To do:
Quote all of the data below exactly, please.

Data section:
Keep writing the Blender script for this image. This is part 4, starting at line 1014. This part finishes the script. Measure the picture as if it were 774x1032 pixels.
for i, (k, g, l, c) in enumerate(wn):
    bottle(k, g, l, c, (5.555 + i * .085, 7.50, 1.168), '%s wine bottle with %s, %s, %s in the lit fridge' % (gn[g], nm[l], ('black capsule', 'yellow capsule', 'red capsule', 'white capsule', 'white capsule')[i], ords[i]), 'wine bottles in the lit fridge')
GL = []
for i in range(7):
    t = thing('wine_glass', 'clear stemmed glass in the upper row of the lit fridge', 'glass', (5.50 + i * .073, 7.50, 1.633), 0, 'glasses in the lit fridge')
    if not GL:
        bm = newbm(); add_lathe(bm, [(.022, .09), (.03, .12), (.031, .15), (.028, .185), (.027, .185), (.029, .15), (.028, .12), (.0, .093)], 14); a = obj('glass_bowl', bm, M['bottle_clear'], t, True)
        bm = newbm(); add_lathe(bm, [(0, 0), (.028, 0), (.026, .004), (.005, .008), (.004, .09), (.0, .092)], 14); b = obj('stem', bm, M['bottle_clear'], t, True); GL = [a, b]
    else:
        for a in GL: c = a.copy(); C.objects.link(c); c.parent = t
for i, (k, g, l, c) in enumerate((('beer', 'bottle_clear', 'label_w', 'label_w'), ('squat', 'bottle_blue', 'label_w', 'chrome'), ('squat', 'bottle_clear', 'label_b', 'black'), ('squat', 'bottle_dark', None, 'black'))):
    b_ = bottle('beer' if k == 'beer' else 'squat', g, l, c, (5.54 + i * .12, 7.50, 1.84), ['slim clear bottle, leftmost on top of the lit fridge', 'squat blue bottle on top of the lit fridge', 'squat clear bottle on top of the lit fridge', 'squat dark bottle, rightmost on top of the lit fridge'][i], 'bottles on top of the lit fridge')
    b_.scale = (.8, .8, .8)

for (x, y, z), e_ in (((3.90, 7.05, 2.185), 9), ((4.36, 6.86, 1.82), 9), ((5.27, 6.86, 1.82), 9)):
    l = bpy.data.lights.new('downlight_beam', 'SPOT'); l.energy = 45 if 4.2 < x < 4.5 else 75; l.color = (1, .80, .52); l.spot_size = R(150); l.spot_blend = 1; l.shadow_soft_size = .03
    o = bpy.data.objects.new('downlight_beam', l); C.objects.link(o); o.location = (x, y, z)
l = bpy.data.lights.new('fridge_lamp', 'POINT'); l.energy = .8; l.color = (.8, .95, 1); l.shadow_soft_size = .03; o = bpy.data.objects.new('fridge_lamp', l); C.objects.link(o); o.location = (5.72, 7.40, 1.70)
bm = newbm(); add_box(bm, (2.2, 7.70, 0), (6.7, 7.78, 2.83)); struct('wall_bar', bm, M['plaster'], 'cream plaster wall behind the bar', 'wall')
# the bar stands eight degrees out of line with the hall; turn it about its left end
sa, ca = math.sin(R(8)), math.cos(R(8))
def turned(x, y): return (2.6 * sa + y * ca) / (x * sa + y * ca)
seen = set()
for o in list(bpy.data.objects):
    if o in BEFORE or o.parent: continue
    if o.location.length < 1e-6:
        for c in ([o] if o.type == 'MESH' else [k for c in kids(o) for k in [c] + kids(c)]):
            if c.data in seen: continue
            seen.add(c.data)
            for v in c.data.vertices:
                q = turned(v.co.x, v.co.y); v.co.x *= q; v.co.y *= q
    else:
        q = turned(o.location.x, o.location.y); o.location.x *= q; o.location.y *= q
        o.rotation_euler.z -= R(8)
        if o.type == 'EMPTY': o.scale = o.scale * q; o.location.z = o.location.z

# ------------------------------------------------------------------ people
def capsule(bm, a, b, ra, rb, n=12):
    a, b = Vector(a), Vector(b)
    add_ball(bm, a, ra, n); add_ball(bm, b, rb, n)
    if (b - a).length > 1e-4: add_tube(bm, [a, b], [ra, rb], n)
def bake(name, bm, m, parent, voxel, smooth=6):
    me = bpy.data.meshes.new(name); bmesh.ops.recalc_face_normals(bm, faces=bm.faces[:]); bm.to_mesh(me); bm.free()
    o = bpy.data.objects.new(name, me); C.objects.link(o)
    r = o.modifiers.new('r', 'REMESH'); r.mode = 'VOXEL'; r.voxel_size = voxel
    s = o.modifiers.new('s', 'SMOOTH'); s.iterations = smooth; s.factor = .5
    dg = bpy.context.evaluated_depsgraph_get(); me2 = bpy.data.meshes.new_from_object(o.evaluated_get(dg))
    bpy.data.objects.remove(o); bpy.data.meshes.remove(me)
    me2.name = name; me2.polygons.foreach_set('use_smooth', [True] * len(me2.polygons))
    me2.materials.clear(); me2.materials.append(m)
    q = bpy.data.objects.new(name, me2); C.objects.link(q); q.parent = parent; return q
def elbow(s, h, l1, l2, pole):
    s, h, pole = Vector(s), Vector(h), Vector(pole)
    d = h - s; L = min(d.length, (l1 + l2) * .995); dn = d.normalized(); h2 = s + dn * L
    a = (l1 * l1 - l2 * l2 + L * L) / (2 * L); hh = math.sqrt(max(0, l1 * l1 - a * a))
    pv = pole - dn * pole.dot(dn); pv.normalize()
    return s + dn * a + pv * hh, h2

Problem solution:
Keep writing the Blender script for this image. This is part 4, starting at line 1014. This part finishes the script. Measure the picture as if it were 774x1032 pixels.
for i, (k, g, l, c) in enumerate(wn):
    bottle(k, g, l, c, (5.555 + i * .085, 7.50, 1.168), '%s wine bottle with %s, %s, %s in the lit fridge' % (gn[g], nm[l], ('black capsule', 'yellow capsule', 'red capsule', 'white capsule', 'white capsule')[i], ords[i]), 'wine bottles in the lit fridge')
GL = []
for i in range(7):
    t = thing('wine_glass', 'clear stemmed glass in the upper row of the lit fridge', 'glass', (5.50 + i * .073, 7.50, 1.633), 0, 'glasses in the lit fridge')
    if not GL:
        bm = newbm(); add_lathe(bm, [(.022, .09), (.03, .12), (.031, .15), (.028, .185), (.027, .185), (.029, .15), (.028, .12), (.0, .093)], 14); a = obj('glass_bowl', bm, M['bottle_clear'], t, True)
        bm = newbm(); add_lathe(bm, [(0, 0), (.028, 0), (.026, .004), (.005, .008), (.004, .09), (.0, .092)], 14); b = obj('stem', bm, M['bottle_clear'], t, True); GL = [a, b]
    else:
        for a in GL: c = a.copy(); C.objects.link(c); c.parent = t
for i, (k, g, l, c) in enumerate((('beer', 'bottle_clear', 'label_w', 'label_w'), ('squat', 'bottle_blue', 'label_w', 'chrome'), ('squat', 'bottle_clear', 'label_b', 'black'), ('squat', 'bottle_dark', None, 'black'))):
    b_ = bottle('beer' if k == 'beer' else 'squat', g, l, c, (5.54 + i * .12, 7.50, 1.84), ['slim clear bottle, leftmost on top of the lit fridge', 'squat blue bottle on top of the lit fridge', 'squat clear bottle on top of the lit fridge', 'squat dark bottle, rightmost on top of the lit fridge'][i], 'bottles on top of the lit fridge')
    b_.scale = (.8, .8, .8)

for (x, y, z), e_ in (((3.90, 7.05, 2.185), 9), ((4.36, 6.86, 1.82), 9), ((5.27, 6.86, 1.82), 9)):
    l = bpy.data.lights.new('downlight_beam', 'SPOT'); l.energy = 45 if 4.2 < x < 4.5 else 75; l.color = (1, .80, .52); l.spot_size = R(150); l.spot_blend = 1; l.shadow_soft_size = .03
    o = bpy.data.objects.new('downlight_beam', l); C.objects.link(o); o.location = (x, y, z)
l = bpy.data.lights.new('fridge_lamp', 'POINT'); l.energy = .8; l.color = (.8, .95, 1); l.shadow_soft_size = .03; o = bpy.data.objects.new('fridge_lamp', l); C.objects.link(o); o.location = (5.72, 7.40, 1.70)
bm = newbm(); add_box(bm, (2.2, 7.70, 0), (6.7, 7.78, 2.83)); struct('wall_bar', bm, M['plaster'], 'cream plaster wall behind the bar', 'wall')
# the bar stands eight degrees out of line with the hall; turn it about its left end
sa, ca = math.sin(R(8)), math.cos(R(8))
def turned(x, y): return (2.6 * sa + y * ca) / (x * sa + y * ca)
seen = set()
for o in list(bpy.data.objects):
    if o in BEFORE or o.parent: continue
    if o.location.length < 1e-6:
        for c in ([o] if o.type == 'MESH' else [k for c in kids(o) for k in [c] + kids(c)]):
            if c.data in seen: continue
            seen.add(c.data)
            for v in c.data.vertices:
                q = turned(v.co.x, v.co.y); v.co.x *= q; v.co.y *= q
    else:
        q = turned(o.location.x, o.location.y); o.location.x *= q; o.location.y *= q
        o.rotation_euler.z -= R(8)
        if o.type == 'EMPTY': o.scale = o.scale * q; o.location.z = o.location.z

# ------------------------------------------------------------------ people
def capsule(bm, a, b, ra, rb, n=12):
    a, b = Vector(a), Vector(b)
    add_ball(bm, a, ra, n); add_ball(bm, b, rb, n)
    if (b - a).length > 1e-4: add_tube(bm, [a, b], [ra, rb], n)
def bake(name, bm, m, parent, voxel, smooth=6):
    me = bpy.data.meshes.new(name); bmesh.ops.recalc_face_normals(bm, faces=bm.faces[:]); bm.to_mesh(me); bm.free()
    o = bpy.data.objects.new(name, me); C.objects.link(o)
    r = o.modifiers.new('r', 'REMESH'); r.mode = 'VOXEL'; r.voxel_size = voxel
    s = o.modifiers.new('s', 'SMOOTH'); s.iterations = smooth; s.factor = .5
    dg = bpy.context.evaluated_depsgraph_get(); me2 = bpy.data.meshes.new_from_object(o.evaluated_get(dg))
    bpy.data.objects.remove(o); bpy.data.meshes.remove(me)
    me2.name = name; me2.polygons.foreach_set('use_smooth', [True] * len(me2.polygons))
    me2.materials.clear(); me2.materials.append(m)
    q = bpy.data.objects.new(name, me2); C.objects.link(q); q.parent = parent; return q
def elbow(s, h, l1, l2, pole):
    s, h, pole = Vector(s), Vector(h), Vector(pole)
    d = h - s; L = min(d.length, (l1 + l2) * .995); dn = d.normalized(); h2 = s + dn * L
    a = (l1 * l1 - l2 * l2 + L * L) / (2 * L); hh = math.sqrt(max(0, l1 * l1 - a * a))
    pv = pole - dn * pole.dot(dn); pv.normalize()
    return s + dn * a + pv * hh, h2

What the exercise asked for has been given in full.